[DO THIS] Skip all pictures. Write out the data below from its first line through the line that contains "dark wire sagging".

[MATERIAL]
━━━━━━━━
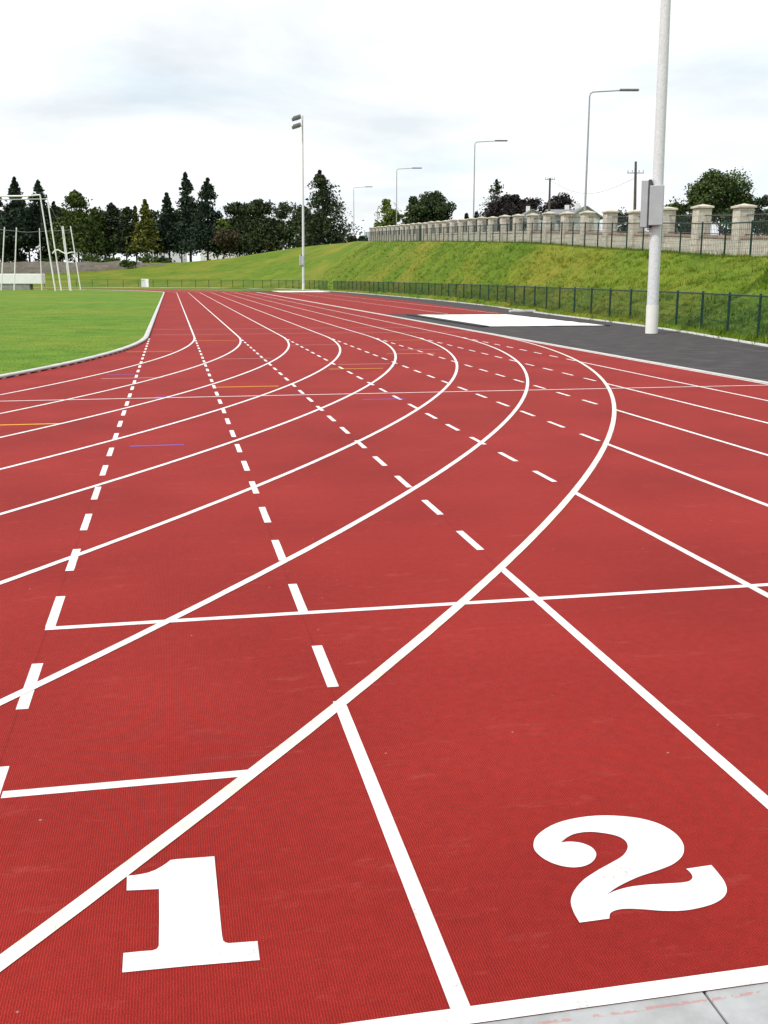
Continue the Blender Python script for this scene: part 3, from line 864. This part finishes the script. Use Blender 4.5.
def utility_pole(px, top, D, label, arm, lean):
    b0 = at(px, 225, D); zb = wall_h(min(D, 165)); tp_ = at(px+lean, top, D)
    t = thing("utility_pole", label, "utility pole", (b0.x, b0.y, zb), 0, "wooden utility poles behind the stone wall")
    v = Vector((tp_.x-b0.x, tp_.y-b0.y, tp_.z-zb))
    bm = bmesh.new(); bar(bm, (0, 0, 0), v, 0.14, 0.09, 10); obj("pole", bm, 'wood', t, True)
    bm = bmesh.new(); c = v*(0.86 if arm > 1 else 0.975)
    box(bm, c, (arm, 0.07, 0.05), Matrix.Rotation(-YAW, 3, 'Z')); ca = obj("crossarm", bm, 'wood', t)
    bm = bmesh.new()
    for s in (-0.45, -0.2, 0.2, 0.45): bar(bm, c+HR*arm*s+Vector((0, 0, 0.05)), c+HR*arm*s+Vector((0, 0, 0.22)), 0.035, seg=6)
    obj("insulator", bm, 'cabinet', ca)
    return Vector(t.location)+v
u1 = utility_pole(549, 178, 105, "shorter wooden utility pole in front of the purple trees", 1.0, 1.0)
u2 = utility_pole(635, 161.5, 84, "taller wooden utility pole with crossarm just left of the mast", 1.3, 0.8)
bm = bmesh.new()
prev = None
for k in range(15):
    t_ = k/14; p = u2.lerp(u1, t_)-Vector((0, 0, 1.0*(1-t_)+0.2+1.2*math.sin(math.pi*t_)))
    if prev: bar(bm, prev, p, 0.012, seg=5)
    prev = p
tag(obj("overhead_wire", bm, 'darkgrey'), "thin dark wire sagging between the two wooden utility poles", "wire")

# ------------------------------------------------------------------ landing pits
def pit(x0, x1, y0, y1, label, bl, br):
    t = thing("sand_pit", label, "sand pit", ((x0+x1)/2, (y0+y1)/2, 0), 0, "sand pits beside the track")
    nx, ny = 30, 50
    X, Y = np.meshgrid(np.linspace(x0, x1, nx), np.linspace(y0, y1, ny), indexing='ij')
    Z = np.zeros_like(X)
    for i in range(nx):
        for j in range(ny): Z[i, j] = 0.012+0.012*noise.noise((X[i, j]*1.5, Y[i, j]*1.5, 0))
    V = np.stack([X-(x0+x1)/2, Y-(y0+y1)/2, Z], -1).reshape(-1, 3)
    ii, jj = np.meshgrid(np.arange(nx-1), np.arange(ny-1), indexing='ij'); a = (ii*ny+jj).ravel()
    obj("sand", npmesh("sand", V, np.stack([a, a+ny, a+ny+1, a+1], 1)), 'sand', t, True)
    hx_, hy = (x1-x0)/2, (y1-y0)/2
    if bl:
        bm = bmesh.new(); box(bm, (-hx_-bl/2-0.003, 0, 0.0), (bl, 2*hy+0.3, 0.07)); bevel(bm, 0.02, 2); obj("border", bm, 'dark', t)
    bm = bmesh.new(); box(bm, (hx_+br/2+0.003, 0, 0.0), (br, 2*hy+0.3, 0.05)); bevel(bm, 0.015, 2); obj("border", bm, 'dark', t)
    bm = bmesh.new(); box(bm, (0, hy+0.08, 0.0), (2*hx_-0.01, 0.14, 0.03)); box(bm, (0, -hy-0.05, 0.0), (2*hx_-0.01, 0.06, 0.02)); obj("border", bm, 'dark', t)
pit(11.12, 15.35, 34.6, 45.9, "large white sand pit with black edging on the asphalt before the mast", 0.30, 0.12)
pit(12.2, 18.1, 117.0, 128.0, "small far white sand pit at the foot of the distant mast", 0.10, 0.1)
bm = bmesh.new(); box(bm, (17.05, 48.6, 0.05), (1.25, 0.3, 0.12)); bevel(bm, 0.02, 1)
tag(obj("plank", bm, 'kerb'), "pale concrete plank lying beyond the white sand pit by the fence", "plank")

# ------------------------------------------------------------------ board on the far fence
p = at(145, 283, 168)
bm = bmesh.new(); box(bm, p, (1.35, 0.06, 1.25), Matrix.Rotation(R(-34), 3, 'Z')); bevel(bm, 0.012, 1)
bo = obj("sign_board", bm, 'whiteboard'); tag(bo, "small plain white board at the far fence left of the track", "board")
bm = bmesh.new()
for s in (-0.35, 0.35): box(bm, p+Vector((s+0.04, 0.07-s*0.67, -0.55)), (0.05, 0.05, 1.3))
obj("post", bm, 'darkgrey', bo)

# ------------------------------------------------------------------ throwing cage
ct = flat((30-384)/F*128/1.022, 128)
cg = thing("throwing_cage", "white framed throwing cage of tall leaning poles on the infield grass", "throwing cage", ct)
def cpt(px, py, D): return at(px, py, D)-ct
def cgnd(px, D):
    q = flat((px-384)/F*D/1.022, D); return Vector((q.x, q.y, 0))-ct
for (bx, tx, ty, D, r_) in [(1, 4.5, 227, 131, 0.09), (14, 16.5, 227.5, 131, 0.09), (41.8, 39.4, 228, 131, 0.07), (71, 63, 226, 127, 0.10), (69.5, 61.8, 226.5, 129, 0.07), (80.6, 70.5, 226, 133, 0.085), (55.3, 40, 194.5, 125, 0.105), (61.2, 47.3, 198.5, 128, 0.105), (-12, -7, 227, 131, 0.09), (-30, -22, 194.5, 125, 0.105)]:
    bm = bmesh.new(); bar(bm, cgnd(bx, D)+Vector((0, 0, 0.0)), cpt(tx, ty, D), r_*0.88, r_*0.75, 10); obj("pole", bm, 'whiteboard', cg, True)
bm = bmesh.new(); bar(bm, cpt(-22, 196.5, 125), cpt(26, 196, 125), 0.10, seg=8); bar(bm, cpt(26, 196, 125), cpt(40, 194.8, 125), 0.085, seg=8); obj("top_beam", bm, 'whiteboard', cg)
bm = bmesh.new(); bar(bm, cpt(-22, 200, 128), cpt(47.3, 199, 128), 0.06, seg=8); obj("top_beam", bm, 'cabinet', cg)
bm = bmesh.new()
chain = [(-12, 228), (4.5, 230), (16.5, 231.3), (28, 232.3), (39.4, 231.5), (62, 230.6), (70, 230)]
for a_, b_ in zip(chain, chain[1:]): bar(bm, cpt(*a_, 130), cpt(*b_, 130), 0.035, seg=5)
bar(bm, cpt(40, 196, 126), cpt(42, 230, 130), 0.02, seg=4); bar(bm, cpt(47.3, 200, 128), cpt(62, 230, 128), 0.02, seg=4)
obj("net_cable", bm, 'lamp', cg)
bm = bmesh.new()
ch = [(52.5, 253.5), (55, 250.5), (58, 249.8), (62, 252), (66, 254), (70, 252.5), (75, 252)]
for a_, b_ in zip(ch, ch[1:]): bar(bm, cpt(*a_, 127), cpt(*b_, 127), 0.07, seg=6)
obj("gate_rail", bm, 'whiteboard', cg)

# long white box on grey base
bx = thing("storage_box", "long low white box on a grey block base behind the throwing cage", "box", flat((10-384)/F*136/1.022, 136))
def bpt(px, D): return flat((px-384)/F*D/1.022, D)-Vector(bx.location)
xl, xr = bpt(-60, 136), bpt(44, 136)
rotb = Matrix.Rotation(-YAW, 3, 'Z')
c = (xl+xr)/2; ln = (xr-xl).length
bm = bmesh.new(); box(bm, c+Vector((0, 0, 1.38)), (ln, 1.6, 1.25), rotb); bevel(bm, 0.05, 1); obj("top_box", bm, 'whiteboard', bx)
xr2 = bpt(31.5, 136); c = (xl+xr2)/2; ln = (xr2-xl).length
bm = bmesh.new(); box(bm, c+Vector((0, 0, 0.37)), (ln, 1.4, 0.75), rotb); obj("base", bm, 'greybase', bx)

# ------------------------------------------------------------------ trees
def quads(P, size, flatten=0.0, elong=1.0):
    n = len(P)
    u = rng.normal(size=(n, 3)); u /= np.linalg.norm(u, axis=1)[:, None]
    w = rng.normal(size=(n, 3)); w -= (w*u).sum(1)[:, None]*u; w /= np.linalg.norm(w, axis=1)[:, None]
    if flatten: u[:, 2] *= 1-flatten; w[:, 2] *= 1-flatten
    s = (size*rng.uniform(0.5, 1.25, n))[:, None]
    a, b_ = u*s*elong, w*s
    V = np.stack([P-a, P-b_*0.7, P+a, P+b_*0.7], 1).reshape(-1, 3)
    return V
def conifer(seed, H, rad, leaf, n_leaf, p=0.85, bare=0.10, droop=0.35, ragged=0.35, cut=1.0):
    g = np.random.default_rng(seed)
    nb = int(90+H*8)
    pts = []
    limbs = []
    bend = g.normal(0, 0.02*H, 2)
    for i in range(nb):
        t = bare+(1-bare)*g.random()**1.15
        if i < 5: t = 0.88+0.1*i/5
        lenb = rad*((1-t)**p)*g.uniform(1-ragged, 1+ragged*0.5)+0.10*rad*g.random()*(1-t)
        lenb = max(lenb, 0.012*H)
        a = g.random()*2*math.pi
        o_ = np.array([bend[0]*t*t, bend[1]*t*t, t*H])
        dz = -droop*g.uniform(0.3, 1.2) if t < 0.75 else 0.3
        tip = o_+np.array([math.cos(a)*lenb, math.sin(a)*lenb, dz*lenb])
        limbs.append((o_, tip))
        m_ = max(4, int(n_leaf/nb*(0.35+1.6*lenb/rad)))
        s = g.random(m_)**0.5
        sp = 0.13*lenb+0.05
        q = o_+(tip-o_)*s[:, None]+g.normal(0, 1, (m_, 3))*np.array([sp, sp, sp*0.8])*(0.4+0.9*s[:, None])
        q[:, 2] += 0.10*lenb*np.sin(s*3)
        pts.append(q)
    # leader spike
    m_ = max(10, int(n_leaf*0.012)); s = g.random(m_)
    pts.append(np.stack([bend[0]+g.normal(0, 0.05+0.012*H, m_)*(1-s), bend[1]+g.normal(0, 0.05+0.012*H, m_)*(1-s), H*(0.88+0.13*s)], 1))
    return np.vstack(pts), limbs, bend
def broad(seed, H, rad, leaf, n_leaf, z0=0.28, openness=0.3, nclump=34, shape=1.0):
    g = np.random.default_rng(seed)
    cz = H*(z0+1)/2; rz = H*(1-z0)/2
    pts = []; limbs = []
    for i in range(nclump):
        v = g.normal(size=3); v /= np.linalg.norm(v)
        rr = g.uniform(0.45, 0.95)
        c = np.array([v[0]*rad*rr, v[1]*rad*rr, cz+v[2]*rz*rr*shape])
        cr = g.uniform(0.20, 0.42)*rad
        if g.random() < openness*0.5: continue
        limbs.append((np.array([0, 0, H*(z0*0.7+0.25*g.random())]), c))
        m_ = int(n_leaf/nclump*g.uniform(0.5, 1.4))
        d = g.normal(size=(m_, 3)); d /= np.linalg.norm(d, axis=1)[:, None]
        q = c+d*(cr*g.random(m_)[:, None]**0.45)*np.array([1, 1, 0.75])
        pts.append(q)
    m_ = n_leaf//10
    d = g.normal(size=(m_, 3)); d /= np.linalg.norm(d, axis=1)[:, None]
    pts.append(np.array([0, 0, cz])+d*(g.random(m_)[:, None]**0.4)*np.array([rad*1.02, rad*1.02, rz*1.02]))
    return np.vstack(pts), limbs, (0, 0)
tree_no = [0]
def tree(kind, pxt, pyt, hw, pyb, D, leafm, label, cat="tree", name=None, group=None, pxb=None, dens=1.0, leaf=None, zb=None, trunk=True, **kw):
    tree_no[0] += 1; sd = 100+tree_no[0]
    pb_ = at(pxb or pxt, pyb, D); tp_ = at(pxt, pyt, D)
    z0 = pb_.z if zb is None else zb
    H = tp_.z-z0; rad = hw*D/F*(1.62 if kind == 'conifer' else 1.18)
    if kind != 'conifer': H *= 1.06
    leaf = leaf or D/F*1.12
    n_leaf = int(dens*np.clip(5.0*H*rad*2/(leaf*leaf), 1200, 11000))
    fn = conifer if kind == 'conifer' else broad
    P, limbs, bend = fn(sd, H, rad, leaf, n_leaf, **kw)
    nm = name or {'conifer': "conifer_tree", 'broad': "broadleaf_tree", 'shrub': "shrub"}[kind]
    t = thing(nm, label, cat, (pb_.x, pb_.y, z0), 0, group)
    if pxb is not None:
        lean = (pxt-pxb)*D/F; f_ = (P[:, 2]/H)[:, None]; P = P+np.array([[HR.x*lean, HR.y*lean, 0]])*f_
    V = quads(P, leaf, elong=1.5 if kind == 'conifer' else 1.1)
    obj("crown", npmesh("crown", V, np.arange(len(V)).reshape(-1, 4)), leafm, t)
    if trunk:
        bm = bmesh.new()
        r_ = max(0.10, H*0.016)
        hh = H*0.93 if kind == 'conifer' else H*0.62
        n = 6
        for k in range(n):
            f0, f1 = k/n, (k+1)/n
            a_ = Vector((bend[0]*f0*f0, bend[1]*f0*f0, -0.5 if k == 0 else hh*f0)); b_ = Vector((bend[0]*f1*f1, bend[1]*f1*f1, hh*f1))
            bar(bm, a_, b_, r_*(1-f0*0.9), r_*(1-f1*0.9), 7)
        lim = sorted(limbs, key=lambda l: -np.linalg.norm(l[1]-l[0]))[:26]
        for o_, tip in lim:
            bar(bm, o_, o_+(tip-o_)*0.85, r_*0.26, r_*0.06, 4)
        obj("trunk", bm, 'bark', t)
    return t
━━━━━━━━
[OUTPUT FOR THIS TASK]
Continue the Blender Python script for this scene: part 3, from line 864. This part finishes the script. Use Blender 4.5.
def utility_pole(px, top, D, label, arm, lean):
    b0 = at(px, 225, D); zb = wall_h(min(D, 165)); tp_ = at(px+lean, top, D)
    t = thing("utility_pole", label, "utility pole", (b0.x, b0.y, zb), 0, "wooden utility poles behind the stone wall")
    v = Vector((tp_.x-b0.x, tp_.y-b0.y, tp_.z-zb))
    bm = bmesh.new(); bar(bm, (0, 0, 0), v, 0.14, 0.09, 10); obj("pole", bm, 'wood', t, True)
    bm = bmesh.new(); c = v*(0.86 if arm > 1 else 0.975)
    box(bm, c, (arm, 0.07, 0.05), Matrix.Rotation(-YAW, 3, 'Z')); ca = obj("crossarm", bm, 'wood', t)
    bm = bmesh.new()
    for s in (-0.45, -0.2, 0.2, 0.45): bar(bm, c+HR*arm*s+Vector((0, 0, 0.05)), c+HR*arm*s+Vector((0, 0, 0.22)), 0.035, seg=6)
    obj("insulator", bm, 'cabinet', ca)
    return Vector(t.location)+v
u1 = utility_pole(549, 178, 105, "shorter wooden utility pole in front of the purple trees", 1.0, 1.0)
u2 = utility_pole(635, 161.5, 84, "taller wooden utility pole with crossarm just left of the mast", 1.3, 0.8)
bm = bmesh.new()
prev = None
for k in range(15):
    t_ = k/14; p = u2.lerp(u1, t_)-Vector((0, 0, 1.0*(1-t_)+0.2+1.2*math.sin(math.pi*t_)))
    if prev: bar(bm, prev, p, 0.012, seg=5)
    prev = p
tag(obj("overhead_wire", bm, 'darkgrey'), "thin dark wire sagging between the two wooden utility poles", "wire")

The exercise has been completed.